**SHORT PROBLEM**
Starting at the first line of the listing below, repeat each line up to and including the one containing "FPX, YH, CZ, G". Leave out pictures.

**SUPPLIED MATERIAL**
════════

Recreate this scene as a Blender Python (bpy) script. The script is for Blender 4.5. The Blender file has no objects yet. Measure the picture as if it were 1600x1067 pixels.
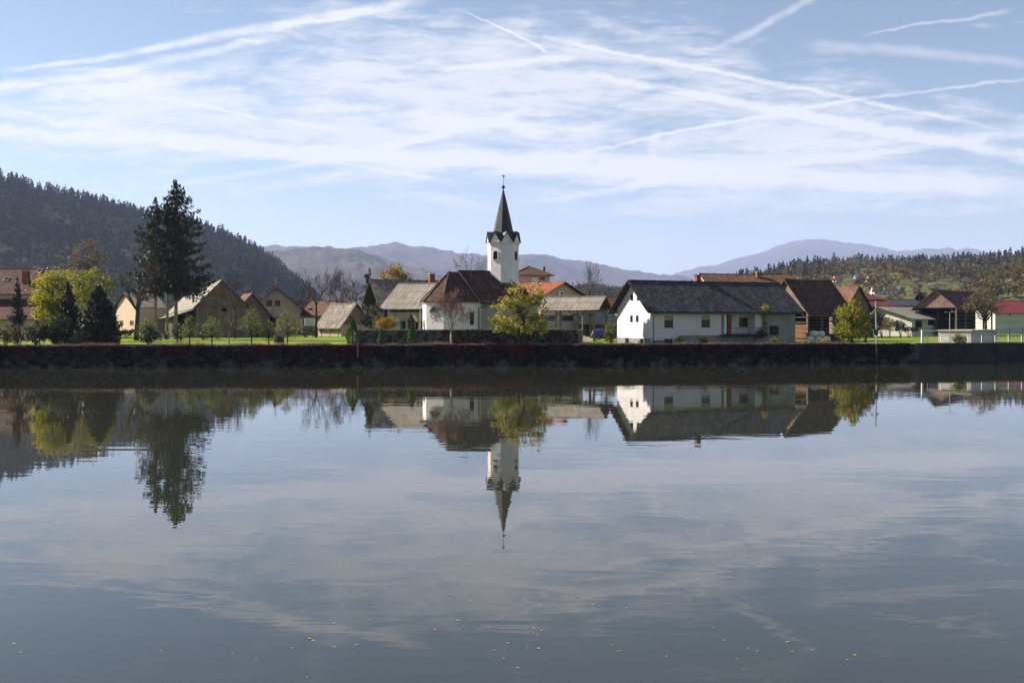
import bpy, math, random
import numpy as np
from mathutils import Vector, Matrix

# ------------------------------------------------------------------ camera, sky, sun
S = bpy.context.scene
COL = S.collection
R = math.radians
FPX, YH, CZ, G = 1500.0, 504.0, 5.0, 2.35      # focal length in photo pixels, horizon row, eye height, ground level

cam_d = bpy.data.cameras.new('camera')
cam = bpy.data.objects.new('camera', cam_d)
COL.objects.link(cam)
cam.location = (0, 0, CZ)
cam.rotation_euler = (R(90), 0, 0)
cam_d.sensor_width = 36
cam_d.lens = 36 * FPX / 1600
cam_d.shift_y = -(533.5 - YH) / 1600
cam_d.clip_start = 0.5
cam_d.clip_end = 40000
S.camera = cam

SUN_EL = R(33)
SUN_AZ = R(112)            # measured from the direction towards the camera round to the left
sdir = Vector((-math.sin(SUN_AZ) * math.cos(SUN_EL), -math.cos(SUN_AZ) * math.cos(SUN_EL), math.sin(SUN_EL)))
sun_d = bpy.data.lights.new('sun', 'SUN')
sun_d.energy = 5.0
sun_d.angle = R(0.5)
sun_d.color = (1.0, 0.90, 0.76)
sun = bpy.data.objects.new('sun', sun_d)
COL.objects.link(sun)
sun.rotation_euler = (-sdir).to_track_quat('-Z', 'Y').to_euler()
sun.location = (-60, 20, 80)

S.view_settings.view_transform = 'Standard'
S.view_settings.look = 'None'
S.view_settings.exposure = 1.48
S.view_settings.gamma = 1.0
S.render.engine = 'CYCLES'
S.cycles.max_bounces = 6
S.cycles.diffuse_bounces = 3
S.cycles.glossy_bounces = 3
S.cycles.transmission_bounces = 4
S.cycles.transparent_max_bounces = 8
S.cycles.volume_bounces = 1
S.cycles.use_denoising = True
S.cycles.caustics_reflective = False
S.cycles.caustics_refractive = False
S.cycles.sample_clamp_indirect = 6


class Nodes:
    """tiny helper to write node graphs as expressions"""
    def __init__(self, tree):
        self.t = tree
        tree.nodes.clear()

    def new(self, typ, ins=None, **props):
        n = self.t.nodes.new(typ)
        for k, v in props.items():
            setattr(n, k, v)
        if ins:
            for k, v in ins.items():
                self.put(n.inputs[k], v)
        return n

    def put(self, sock, v):
        if isinstance(v, bpy.types.NodeSocket):
            self.t.links.new(v, sock)
        else:
            if sock.type == 'RGBA' and len(v) == 3:
                v = (*v, 1)
            sock.default_value = v

    def m(self, op, a, b=None, c=None, clamp=False):
        n = self.t.nodes.new('ShaderNodeMath')
        n.operation = op
        n.use_clamp = clamp
        self.put(n.inputs[0], a)
        if b is not None: self.put(n.inputs[1], b)
        if c is not None: self.put(n.inputs[2], c)
        return n.outputs[0]

    def noise(self, vec, scale, detail=4, rough=.55, dist=0.0):
        n = self.new('ShaderNodeTexNoise', {'Scale': scale, 'Detail': detail, 'Roughness': rough, 'Distortion': dist})
        if vec is not None: self.put(n.inputs['Vector'], vec)
        return n.outputs['Fac']

    def ramp(self, x, a, b, c=0.0, d=1.0, smooth=True):
        n = self.new('ShaderNodeMapRange', interpolation_type='SMOOTHSTEP' if smooth else 'LINEAR')
        for k, v in zip(('Value', 'From Min', 'From Max', 'To Min', 'To Max'), (x, a, b, c, d)):
            self.put(n.inputs[k], v)
        return n.outputs[0]

    def mix(self, f, a, b, blend='MIX'):
        n = self.new('ShaderNodeMix', data_type='RGBA', blend_type=blend)
        self.put(n.inputs['Factor'], f)
        self.put(n.inputs[6], a)
        self.put(n.inputs[7], b)
        return n.outputs[2]

    def mapping(self, vec, scale=(1, 1, 1), rot=(0, 0, 0), loc=(0, 0, 0)):
        n = self.new('ShaderNodeMapping', {'Vector': vec, 'Scale': scale, 'Rotation': rot, 'Location': loc})
        return n.outputs[0]

    def xyz(self, vec):
        n = self.new('ShaderNodeSeparateXYZ', {0: vec})
        return n.outputs

    def comb(self, x, y, z):
        return self.new('ShaderNodeCombineXYZ', {0: x, 1: y, 2: z}).outputs[0]


def U(px): return (px - 800.0) / FPX
def V(py): return (YH - py) / FPX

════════

**FULL ANSWER**
Recreate this scene as a Blender Python (bpy) script. The script is for Blender 4.5. The Blender file has no objects yet. Measure the picture as if it were 1600x1067 pixels.
import bpy, math, random
import numpy as np
from mathutils import Vector, Matrix

# ------------------------------------------------------------------ camera, sky, sun
S = bpy.context.scene
COL = S.collection
R = math.radians
FPX, YH, CZ, G = 1500.0, 504.0, 5.0, 2.35      # focal length in photo pixels, horizon row, eye height, ground level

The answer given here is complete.